### COLLECTED DATA
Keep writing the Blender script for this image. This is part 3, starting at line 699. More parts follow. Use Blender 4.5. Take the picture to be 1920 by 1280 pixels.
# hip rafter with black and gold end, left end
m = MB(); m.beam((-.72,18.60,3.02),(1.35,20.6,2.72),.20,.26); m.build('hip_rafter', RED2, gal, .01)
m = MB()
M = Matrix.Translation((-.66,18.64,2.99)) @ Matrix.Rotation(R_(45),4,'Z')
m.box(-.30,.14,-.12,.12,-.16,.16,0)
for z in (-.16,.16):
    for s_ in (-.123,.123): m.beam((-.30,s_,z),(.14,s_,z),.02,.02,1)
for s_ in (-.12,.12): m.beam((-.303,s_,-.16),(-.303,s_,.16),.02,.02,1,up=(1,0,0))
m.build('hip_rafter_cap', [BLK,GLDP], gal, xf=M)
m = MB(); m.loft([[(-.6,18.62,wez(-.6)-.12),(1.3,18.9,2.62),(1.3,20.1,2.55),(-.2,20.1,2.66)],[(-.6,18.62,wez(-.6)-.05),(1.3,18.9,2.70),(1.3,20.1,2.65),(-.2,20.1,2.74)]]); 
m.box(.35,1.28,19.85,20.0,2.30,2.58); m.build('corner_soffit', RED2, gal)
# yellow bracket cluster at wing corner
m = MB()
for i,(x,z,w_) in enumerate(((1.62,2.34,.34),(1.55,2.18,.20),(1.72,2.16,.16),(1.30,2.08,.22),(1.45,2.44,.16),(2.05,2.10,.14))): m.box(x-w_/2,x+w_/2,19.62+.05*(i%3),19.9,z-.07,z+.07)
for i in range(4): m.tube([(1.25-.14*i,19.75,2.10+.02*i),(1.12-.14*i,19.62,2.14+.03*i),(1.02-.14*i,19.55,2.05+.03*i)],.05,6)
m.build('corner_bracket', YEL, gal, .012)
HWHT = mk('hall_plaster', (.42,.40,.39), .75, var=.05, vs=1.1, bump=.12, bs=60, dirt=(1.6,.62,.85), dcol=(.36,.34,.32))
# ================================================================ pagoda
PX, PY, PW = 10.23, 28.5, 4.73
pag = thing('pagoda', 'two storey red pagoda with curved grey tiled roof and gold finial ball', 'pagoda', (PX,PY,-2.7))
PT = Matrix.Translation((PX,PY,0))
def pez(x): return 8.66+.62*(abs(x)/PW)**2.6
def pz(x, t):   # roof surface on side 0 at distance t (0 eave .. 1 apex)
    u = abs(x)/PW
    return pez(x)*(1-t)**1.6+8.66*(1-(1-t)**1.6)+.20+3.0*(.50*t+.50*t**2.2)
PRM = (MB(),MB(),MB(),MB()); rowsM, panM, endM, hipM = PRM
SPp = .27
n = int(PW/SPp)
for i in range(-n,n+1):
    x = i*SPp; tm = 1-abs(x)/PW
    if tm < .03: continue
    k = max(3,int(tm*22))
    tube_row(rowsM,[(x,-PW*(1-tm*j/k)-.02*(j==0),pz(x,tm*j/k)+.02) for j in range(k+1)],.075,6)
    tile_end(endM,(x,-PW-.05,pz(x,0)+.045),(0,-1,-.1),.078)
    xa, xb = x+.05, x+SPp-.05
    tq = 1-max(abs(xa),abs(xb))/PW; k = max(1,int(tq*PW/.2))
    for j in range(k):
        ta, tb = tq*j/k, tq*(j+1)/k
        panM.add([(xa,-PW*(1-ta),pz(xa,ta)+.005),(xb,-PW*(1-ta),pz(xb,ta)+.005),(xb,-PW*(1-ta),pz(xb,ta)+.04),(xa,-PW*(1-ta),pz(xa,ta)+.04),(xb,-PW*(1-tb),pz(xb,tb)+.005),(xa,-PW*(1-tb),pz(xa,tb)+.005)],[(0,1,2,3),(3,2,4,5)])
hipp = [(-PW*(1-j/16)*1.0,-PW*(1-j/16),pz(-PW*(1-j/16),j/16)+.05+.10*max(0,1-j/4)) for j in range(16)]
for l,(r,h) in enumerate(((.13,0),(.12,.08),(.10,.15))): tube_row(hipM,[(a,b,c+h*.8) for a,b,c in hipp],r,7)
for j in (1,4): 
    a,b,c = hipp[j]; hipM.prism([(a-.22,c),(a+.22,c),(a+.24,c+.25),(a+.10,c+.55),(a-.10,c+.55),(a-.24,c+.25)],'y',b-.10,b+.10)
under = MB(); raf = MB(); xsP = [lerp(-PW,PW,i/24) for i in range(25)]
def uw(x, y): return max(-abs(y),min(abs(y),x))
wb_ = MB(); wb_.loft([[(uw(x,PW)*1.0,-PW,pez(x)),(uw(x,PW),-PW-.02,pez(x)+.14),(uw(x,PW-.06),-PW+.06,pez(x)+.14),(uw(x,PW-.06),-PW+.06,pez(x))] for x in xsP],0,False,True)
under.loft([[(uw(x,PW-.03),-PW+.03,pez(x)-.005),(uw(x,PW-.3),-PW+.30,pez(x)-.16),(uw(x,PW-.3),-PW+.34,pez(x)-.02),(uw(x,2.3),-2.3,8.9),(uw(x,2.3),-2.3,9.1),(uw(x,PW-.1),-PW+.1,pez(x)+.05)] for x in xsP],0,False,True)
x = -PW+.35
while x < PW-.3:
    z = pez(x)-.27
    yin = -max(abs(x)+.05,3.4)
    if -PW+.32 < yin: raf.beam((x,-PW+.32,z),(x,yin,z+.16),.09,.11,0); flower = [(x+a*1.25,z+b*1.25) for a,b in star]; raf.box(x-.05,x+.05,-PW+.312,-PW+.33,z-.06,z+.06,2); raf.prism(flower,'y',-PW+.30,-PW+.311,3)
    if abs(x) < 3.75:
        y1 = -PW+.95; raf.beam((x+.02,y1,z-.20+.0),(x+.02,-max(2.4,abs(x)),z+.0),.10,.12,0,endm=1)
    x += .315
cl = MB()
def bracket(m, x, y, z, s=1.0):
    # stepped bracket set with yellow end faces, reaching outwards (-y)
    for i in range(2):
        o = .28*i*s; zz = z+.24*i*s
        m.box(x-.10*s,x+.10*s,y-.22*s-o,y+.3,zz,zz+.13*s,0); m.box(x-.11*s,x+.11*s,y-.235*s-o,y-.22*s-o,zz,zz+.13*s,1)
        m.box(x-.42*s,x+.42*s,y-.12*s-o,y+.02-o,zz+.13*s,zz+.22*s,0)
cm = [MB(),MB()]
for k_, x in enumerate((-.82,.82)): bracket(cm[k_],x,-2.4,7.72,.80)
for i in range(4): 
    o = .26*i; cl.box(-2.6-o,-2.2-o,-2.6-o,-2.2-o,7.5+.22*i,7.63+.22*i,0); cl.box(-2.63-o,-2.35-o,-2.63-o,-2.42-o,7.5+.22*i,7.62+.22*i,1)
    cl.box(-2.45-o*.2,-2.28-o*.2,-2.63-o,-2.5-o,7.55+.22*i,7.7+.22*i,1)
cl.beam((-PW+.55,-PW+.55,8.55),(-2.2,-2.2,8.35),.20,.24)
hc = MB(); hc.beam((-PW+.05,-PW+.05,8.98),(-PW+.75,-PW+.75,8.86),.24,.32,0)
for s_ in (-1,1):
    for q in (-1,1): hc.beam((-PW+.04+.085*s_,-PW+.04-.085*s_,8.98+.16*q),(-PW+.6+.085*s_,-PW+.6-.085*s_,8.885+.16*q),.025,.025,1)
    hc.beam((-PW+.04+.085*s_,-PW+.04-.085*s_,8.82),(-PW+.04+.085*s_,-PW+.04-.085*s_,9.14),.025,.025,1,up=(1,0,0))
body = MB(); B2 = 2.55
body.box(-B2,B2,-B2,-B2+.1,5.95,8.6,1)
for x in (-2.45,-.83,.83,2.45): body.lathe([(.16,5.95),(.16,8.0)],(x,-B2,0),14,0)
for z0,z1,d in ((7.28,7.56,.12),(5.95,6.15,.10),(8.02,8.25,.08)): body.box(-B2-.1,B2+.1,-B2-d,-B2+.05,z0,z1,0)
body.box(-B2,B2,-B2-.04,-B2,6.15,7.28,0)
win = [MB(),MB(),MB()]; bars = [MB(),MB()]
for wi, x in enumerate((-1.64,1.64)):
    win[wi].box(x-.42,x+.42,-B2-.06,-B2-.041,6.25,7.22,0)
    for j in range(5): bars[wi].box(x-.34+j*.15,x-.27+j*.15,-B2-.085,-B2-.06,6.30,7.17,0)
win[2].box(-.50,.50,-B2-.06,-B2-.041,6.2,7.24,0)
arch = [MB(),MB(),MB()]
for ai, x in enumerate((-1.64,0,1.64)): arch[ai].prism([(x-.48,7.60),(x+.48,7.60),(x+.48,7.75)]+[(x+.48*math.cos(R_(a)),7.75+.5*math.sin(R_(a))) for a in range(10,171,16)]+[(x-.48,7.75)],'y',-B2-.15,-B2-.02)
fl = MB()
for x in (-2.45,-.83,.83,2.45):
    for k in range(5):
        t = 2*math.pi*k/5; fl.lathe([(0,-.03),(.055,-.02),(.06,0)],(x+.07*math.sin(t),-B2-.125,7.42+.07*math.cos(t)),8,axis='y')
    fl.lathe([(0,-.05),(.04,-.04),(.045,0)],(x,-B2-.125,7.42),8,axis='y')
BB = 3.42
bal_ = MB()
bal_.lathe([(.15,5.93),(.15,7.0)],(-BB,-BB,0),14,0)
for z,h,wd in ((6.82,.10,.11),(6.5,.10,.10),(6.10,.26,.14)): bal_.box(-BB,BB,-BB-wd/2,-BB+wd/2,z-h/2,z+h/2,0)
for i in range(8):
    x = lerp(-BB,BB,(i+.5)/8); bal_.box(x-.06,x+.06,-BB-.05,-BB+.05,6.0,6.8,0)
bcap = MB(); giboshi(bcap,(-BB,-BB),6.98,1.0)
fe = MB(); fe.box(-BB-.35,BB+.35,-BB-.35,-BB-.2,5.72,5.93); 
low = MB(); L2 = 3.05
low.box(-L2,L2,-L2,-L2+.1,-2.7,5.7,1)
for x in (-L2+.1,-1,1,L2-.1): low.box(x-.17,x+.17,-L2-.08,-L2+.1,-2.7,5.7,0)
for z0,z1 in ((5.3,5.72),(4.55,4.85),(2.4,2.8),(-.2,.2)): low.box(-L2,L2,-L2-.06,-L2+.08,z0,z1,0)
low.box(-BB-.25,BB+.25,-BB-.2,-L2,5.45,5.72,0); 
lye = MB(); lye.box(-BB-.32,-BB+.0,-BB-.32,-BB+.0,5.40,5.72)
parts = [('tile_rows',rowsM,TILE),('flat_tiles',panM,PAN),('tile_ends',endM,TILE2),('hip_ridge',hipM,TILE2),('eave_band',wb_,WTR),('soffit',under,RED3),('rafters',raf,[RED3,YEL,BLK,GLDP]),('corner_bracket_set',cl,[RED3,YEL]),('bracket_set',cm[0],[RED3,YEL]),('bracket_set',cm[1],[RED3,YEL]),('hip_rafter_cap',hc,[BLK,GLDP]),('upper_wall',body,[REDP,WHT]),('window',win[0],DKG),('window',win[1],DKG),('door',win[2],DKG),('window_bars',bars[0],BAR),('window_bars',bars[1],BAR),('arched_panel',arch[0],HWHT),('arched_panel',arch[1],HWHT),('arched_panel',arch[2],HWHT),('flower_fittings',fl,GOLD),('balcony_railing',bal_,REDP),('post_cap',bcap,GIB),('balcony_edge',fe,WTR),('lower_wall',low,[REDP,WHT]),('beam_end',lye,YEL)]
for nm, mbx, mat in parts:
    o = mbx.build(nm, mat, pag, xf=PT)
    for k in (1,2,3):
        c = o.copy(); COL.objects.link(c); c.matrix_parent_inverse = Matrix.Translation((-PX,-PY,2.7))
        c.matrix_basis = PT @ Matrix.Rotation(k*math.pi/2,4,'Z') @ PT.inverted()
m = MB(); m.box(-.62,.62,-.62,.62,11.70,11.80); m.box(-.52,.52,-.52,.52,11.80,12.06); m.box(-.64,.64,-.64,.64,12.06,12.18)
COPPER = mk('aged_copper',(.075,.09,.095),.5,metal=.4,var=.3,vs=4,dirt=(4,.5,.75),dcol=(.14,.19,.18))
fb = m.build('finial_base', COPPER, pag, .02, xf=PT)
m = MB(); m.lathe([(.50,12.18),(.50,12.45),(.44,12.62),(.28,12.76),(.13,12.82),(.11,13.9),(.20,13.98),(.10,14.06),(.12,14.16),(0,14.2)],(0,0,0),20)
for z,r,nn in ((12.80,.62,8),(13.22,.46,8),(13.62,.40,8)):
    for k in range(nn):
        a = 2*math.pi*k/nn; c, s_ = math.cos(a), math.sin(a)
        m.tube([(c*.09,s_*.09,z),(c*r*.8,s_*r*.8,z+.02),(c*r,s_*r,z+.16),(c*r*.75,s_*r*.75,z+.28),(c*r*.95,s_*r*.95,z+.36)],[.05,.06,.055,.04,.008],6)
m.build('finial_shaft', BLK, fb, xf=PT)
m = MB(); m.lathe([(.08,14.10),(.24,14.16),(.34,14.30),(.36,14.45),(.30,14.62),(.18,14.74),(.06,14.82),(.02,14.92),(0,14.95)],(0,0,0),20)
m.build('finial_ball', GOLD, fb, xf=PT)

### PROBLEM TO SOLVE
Go through the data above and find the lines with the word "dirt". Copy each of those lines.

### THE ANSWER
HWHT = mk('hall_plaster', (.42,.40,.39), .75, var=.05, vs=1.1, bump=.12, bs=60, dirt=(1.6,.62,.85), dcol=(.36,.34,.32))
COPPER = mk('aged_copper',(.075,.09,.095),.5,metal=.4,var=.3,vs=4,dirt=(4,.5,.75),dcol=(.14,.19,.18))